Jehan Legac Featured on ArtDependence: A Dialogue Between Soul and Form
- Jehan Legac

- Oct 18
- 1 min read
In his recent conversation with ArtDependence, French contemporary artist Jehan Legac offers a rare look into the philosophy that guides his work. His paintings are not created to impress the eye, but to awaken a state of presence — a quiet encounter with the sacred dimension of the human interior.

For Jehan, blue embodies introspection, soul, and infinity, while gold evokes inner radiance and the spiritual principle that lives beneath the surface. The meeting of both creates a threshold — a space where fragility and transcendence coexist in stillness.
Working in oil allows him to preserve that tempo of depth and contemplation. The medium's natural rhythm — slow, layered, and alive — reflects his belief that art is not a statement, but a transmission.
Rather than illustrating a narrative, Jehan seeks resonance. The feminine figure, central in his practice, functions as an archetype of inner strength — luminous, grounded, and wordless. What matters is not what the viewer sees, but what the image stirs inside them.

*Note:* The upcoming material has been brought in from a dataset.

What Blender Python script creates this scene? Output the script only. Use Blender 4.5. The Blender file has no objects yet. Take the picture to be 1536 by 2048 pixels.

Beauty as a form of presence
In a fast and overstimulated visual culture, Jehan treats beauty as a form of resistance — a return to the essential. His work invites the viewer to slow down, breathe differently, and meet themselves in silence.
As his presence expands across international exhibitions and collector platforms, Jehan Legac remains committed to art that is not loud but enduring — art that resonates more than it declares.